Corporate alliances seeking to limit the impact of global
warming are under pressure as the Trump administration
dismantles a range of climate protection initiatives, and though
light on concrete targets, the 2030 Plastics Agenda for
Business, published by the Ellen MacArthur Foundation, could
give sustainability advocates some cause for optimism.
"It is certainly encouraging to see multinationals publicly
recommit on plastics, but credibility now hinges on evidence,
not new promises," Kelly Cooper, sustainability consultant and
co-author of a Harvard study into the impact of political shifts
on corporate sustainability, told Reuters.

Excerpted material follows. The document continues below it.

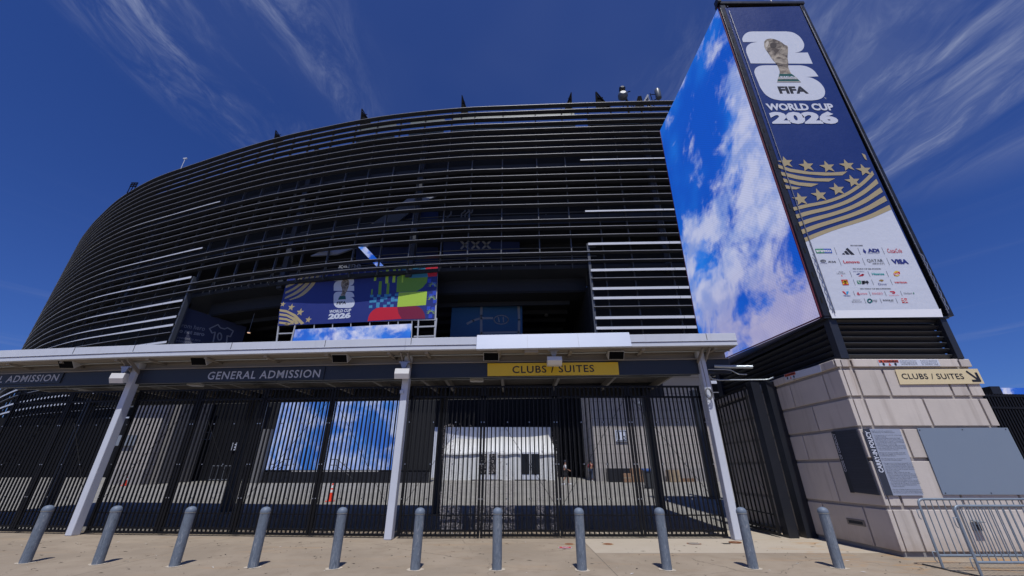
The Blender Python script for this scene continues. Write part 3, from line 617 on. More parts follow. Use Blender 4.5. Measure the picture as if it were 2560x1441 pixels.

Cooper and co-author Neil Hawkins, a consultant and research
adviser at Harvard, wrote in the Harvard Business Review that
corporate coalitions on climate change were weakening.
A majority of the 75 companies in their study were seeking
to reduce political exposure and avoid activist backlash by
limiting public comments on sustainability progress, a strategy
known as greenhushing, they wrote.
Companies may be less keen to trumpet their sustainability
work, Rob Opsomer, executive lead for plastics at the Ellen
MacArthur Foundation, told Reuters, but the signatories to the
global commitment, which account for around 20% of worldwide
plastic packaging, tripled their use of recycled content between
2018 and 2024, far outpacing the global market.
The commitment, which calls for collaborative action between
companies, is important for driving progress and showing
policymakers over the next five years that solutions can be
scaled and that the market is ready for effective regulation,
Opsomer said.
"It's sometimes a bit of a chicken or egg situation,"
Opsomer said. "A policymaker needs to have confidence that
they're not regulating on a pipe dream."